Drawbacks of SSA Sukanya Samriddhi Account

If you are looking for a deposit scheme to secure your girl child’s future and do not want to invest in high risk plans, Sukanya Samriddhi Account is certainly for you.  The scheme offers quite a healthy rate of interest and comes with a noble intent, i.e. to avoid making girl child a financial burden on parents and guardians. But still every financial plan has some drawbacks as well. We are providing drawbacks of sukanya Samriddhi account.

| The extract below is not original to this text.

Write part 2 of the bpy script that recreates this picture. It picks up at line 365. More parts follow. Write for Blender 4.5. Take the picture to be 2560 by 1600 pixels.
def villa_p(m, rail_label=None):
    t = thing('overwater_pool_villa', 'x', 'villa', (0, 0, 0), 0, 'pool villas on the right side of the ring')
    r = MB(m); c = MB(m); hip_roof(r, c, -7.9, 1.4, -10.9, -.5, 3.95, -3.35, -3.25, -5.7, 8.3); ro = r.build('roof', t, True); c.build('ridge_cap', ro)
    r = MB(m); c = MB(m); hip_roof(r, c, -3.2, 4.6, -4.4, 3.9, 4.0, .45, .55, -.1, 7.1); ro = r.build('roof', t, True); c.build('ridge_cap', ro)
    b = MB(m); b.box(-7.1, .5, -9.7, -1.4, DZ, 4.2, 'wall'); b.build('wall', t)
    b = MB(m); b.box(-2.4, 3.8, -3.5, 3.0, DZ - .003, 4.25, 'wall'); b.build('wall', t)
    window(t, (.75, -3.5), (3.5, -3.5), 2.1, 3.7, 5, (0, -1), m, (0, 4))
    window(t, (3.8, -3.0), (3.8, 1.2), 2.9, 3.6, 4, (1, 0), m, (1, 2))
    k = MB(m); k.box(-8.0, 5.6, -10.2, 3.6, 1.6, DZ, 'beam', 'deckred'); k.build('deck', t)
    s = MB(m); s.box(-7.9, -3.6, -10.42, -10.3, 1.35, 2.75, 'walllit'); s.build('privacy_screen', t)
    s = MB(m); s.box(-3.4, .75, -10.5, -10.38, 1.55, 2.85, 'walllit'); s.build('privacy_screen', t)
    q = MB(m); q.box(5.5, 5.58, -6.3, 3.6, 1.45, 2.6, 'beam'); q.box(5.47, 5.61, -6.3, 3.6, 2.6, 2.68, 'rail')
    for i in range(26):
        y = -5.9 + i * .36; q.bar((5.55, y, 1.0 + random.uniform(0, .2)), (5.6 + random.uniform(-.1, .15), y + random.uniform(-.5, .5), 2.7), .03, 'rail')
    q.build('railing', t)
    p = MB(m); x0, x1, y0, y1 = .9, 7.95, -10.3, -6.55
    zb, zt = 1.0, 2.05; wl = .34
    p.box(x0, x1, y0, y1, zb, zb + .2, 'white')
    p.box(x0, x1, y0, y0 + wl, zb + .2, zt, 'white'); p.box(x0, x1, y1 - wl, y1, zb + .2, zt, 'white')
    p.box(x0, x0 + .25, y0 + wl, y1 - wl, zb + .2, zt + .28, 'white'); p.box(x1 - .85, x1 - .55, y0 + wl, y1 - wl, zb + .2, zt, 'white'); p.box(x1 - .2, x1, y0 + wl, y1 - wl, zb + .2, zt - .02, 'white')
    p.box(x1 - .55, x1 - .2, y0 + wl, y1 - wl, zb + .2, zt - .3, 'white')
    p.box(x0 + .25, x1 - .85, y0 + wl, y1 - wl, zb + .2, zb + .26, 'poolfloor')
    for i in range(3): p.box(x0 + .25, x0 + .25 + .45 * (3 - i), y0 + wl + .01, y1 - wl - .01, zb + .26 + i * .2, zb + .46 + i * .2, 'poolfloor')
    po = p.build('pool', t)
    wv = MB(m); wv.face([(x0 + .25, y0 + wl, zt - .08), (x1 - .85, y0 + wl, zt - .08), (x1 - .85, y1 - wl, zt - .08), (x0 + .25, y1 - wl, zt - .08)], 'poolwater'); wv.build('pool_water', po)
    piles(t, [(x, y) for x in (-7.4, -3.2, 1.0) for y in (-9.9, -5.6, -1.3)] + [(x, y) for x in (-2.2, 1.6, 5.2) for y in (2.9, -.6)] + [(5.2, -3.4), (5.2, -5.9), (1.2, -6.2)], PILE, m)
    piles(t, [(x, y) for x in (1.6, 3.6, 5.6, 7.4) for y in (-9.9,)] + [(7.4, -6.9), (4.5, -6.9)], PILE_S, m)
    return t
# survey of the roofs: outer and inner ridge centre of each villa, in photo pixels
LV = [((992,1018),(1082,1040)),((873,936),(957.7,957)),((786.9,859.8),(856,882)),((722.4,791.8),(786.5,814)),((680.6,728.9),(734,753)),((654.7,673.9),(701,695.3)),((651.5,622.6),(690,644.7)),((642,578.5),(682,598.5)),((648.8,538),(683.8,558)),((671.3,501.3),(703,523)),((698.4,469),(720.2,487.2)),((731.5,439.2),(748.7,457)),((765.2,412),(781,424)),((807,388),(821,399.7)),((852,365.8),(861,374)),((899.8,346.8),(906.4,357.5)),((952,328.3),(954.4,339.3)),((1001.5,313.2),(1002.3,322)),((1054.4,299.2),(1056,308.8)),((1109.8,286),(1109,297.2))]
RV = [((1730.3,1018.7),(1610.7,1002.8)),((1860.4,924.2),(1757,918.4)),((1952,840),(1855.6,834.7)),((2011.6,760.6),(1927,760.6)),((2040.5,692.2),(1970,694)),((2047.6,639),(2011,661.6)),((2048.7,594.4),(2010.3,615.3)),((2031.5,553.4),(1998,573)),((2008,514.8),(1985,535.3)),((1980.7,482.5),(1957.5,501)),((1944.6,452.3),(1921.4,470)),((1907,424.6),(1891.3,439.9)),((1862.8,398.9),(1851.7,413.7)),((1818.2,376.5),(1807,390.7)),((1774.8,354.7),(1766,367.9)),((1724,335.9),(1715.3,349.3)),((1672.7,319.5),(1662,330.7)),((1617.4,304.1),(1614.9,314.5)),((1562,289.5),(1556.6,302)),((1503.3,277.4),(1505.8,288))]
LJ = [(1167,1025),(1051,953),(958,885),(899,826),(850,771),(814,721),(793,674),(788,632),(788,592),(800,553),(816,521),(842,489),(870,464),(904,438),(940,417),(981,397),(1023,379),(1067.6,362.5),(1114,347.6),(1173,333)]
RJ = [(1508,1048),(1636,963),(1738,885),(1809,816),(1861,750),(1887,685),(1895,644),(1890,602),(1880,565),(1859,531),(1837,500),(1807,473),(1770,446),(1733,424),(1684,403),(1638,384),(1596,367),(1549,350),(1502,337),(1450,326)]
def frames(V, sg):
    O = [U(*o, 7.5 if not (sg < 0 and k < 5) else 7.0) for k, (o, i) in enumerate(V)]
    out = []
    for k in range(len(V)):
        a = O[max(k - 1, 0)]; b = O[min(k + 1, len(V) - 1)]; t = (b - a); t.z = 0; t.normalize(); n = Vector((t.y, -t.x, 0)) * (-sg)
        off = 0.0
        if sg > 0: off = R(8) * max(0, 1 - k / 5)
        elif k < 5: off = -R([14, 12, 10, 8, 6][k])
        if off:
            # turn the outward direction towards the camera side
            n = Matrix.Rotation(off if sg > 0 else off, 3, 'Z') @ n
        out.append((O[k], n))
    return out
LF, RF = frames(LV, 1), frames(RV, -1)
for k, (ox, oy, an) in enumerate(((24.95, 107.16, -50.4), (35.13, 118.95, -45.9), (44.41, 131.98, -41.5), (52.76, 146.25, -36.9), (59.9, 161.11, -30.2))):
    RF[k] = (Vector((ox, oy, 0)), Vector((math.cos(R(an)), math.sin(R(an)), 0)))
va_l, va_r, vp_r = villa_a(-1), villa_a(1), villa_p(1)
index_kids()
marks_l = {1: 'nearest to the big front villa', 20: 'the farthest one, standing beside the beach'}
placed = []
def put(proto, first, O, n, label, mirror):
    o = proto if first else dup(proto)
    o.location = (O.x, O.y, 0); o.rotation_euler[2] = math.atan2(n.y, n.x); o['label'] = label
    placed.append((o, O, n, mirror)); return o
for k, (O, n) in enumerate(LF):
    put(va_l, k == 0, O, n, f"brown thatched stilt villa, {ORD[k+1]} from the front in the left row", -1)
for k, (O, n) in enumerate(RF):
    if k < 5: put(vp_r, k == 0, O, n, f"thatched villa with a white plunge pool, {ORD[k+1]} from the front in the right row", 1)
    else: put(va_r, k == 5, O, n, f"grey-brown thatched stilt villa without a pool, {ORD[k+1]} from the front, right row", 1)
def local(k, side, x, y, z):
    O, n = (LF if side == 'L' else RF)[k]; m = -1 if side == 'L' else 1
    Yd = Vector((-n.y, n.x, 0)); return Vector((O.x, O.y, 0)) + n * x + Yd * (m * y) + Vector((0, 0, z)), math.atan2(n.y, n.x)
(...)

Drawbacks of SSA Sukanya Samriddhi Account Yojana

Launched with the current Union Budget 2014-15, the scheme is excellent and the fresh reviews truly evaluate it as a successful financial initiative that can go a long way.  However, there are certainly few shortcomings that would come in way of few looking for comfortable and secure investment and, those are:
  • No fixed rate of interest: The scheme offers a great interest rate of 9.2% per annum for FY 2015-16, which happens to be the best among all other small saving schemes; however, the ROI is not fixed for the entire tenure.  It may keep varying every year with market trends and that may or may not be as decent as the current one.
  • Premature withdrawal not allowed: A lot of people who are not financially secure have a habbit of using whatever money they have in the time of crisis. Since, there is a long lock-in period associated with the account; such kind of parents would not really be interested in operating Sukanya Samriddhi Account. Read more for Premature Withdrawal.
  • High lock-in period of 21 years: The lock in period is a little on higher side for those who are looking for a shorter investment options. The mature proceeds could only be withdrawn either at the time of marriage of the girl child or for the purpose of higher education of girl child.  21 years of lock-in period may not go well with some people.
  • No online transfer facility: This is one of the major drawbacks of the scheme. We wonder how the government and policy makers could oversee the possibilities of online banking to be applied on this scheme. Today, when every thing is being done over internet, making this scheme a non-online subject will add to the discomfort of account holders and increase the work pressure on bank and post office branches.
Last but not the least; the scheme would fully be managed as per each year’s union budgets and market performances.  We may well understand that there would be lot of political influence on the scheme and hence the scheme may be susceptible to political instabilities, at anytime.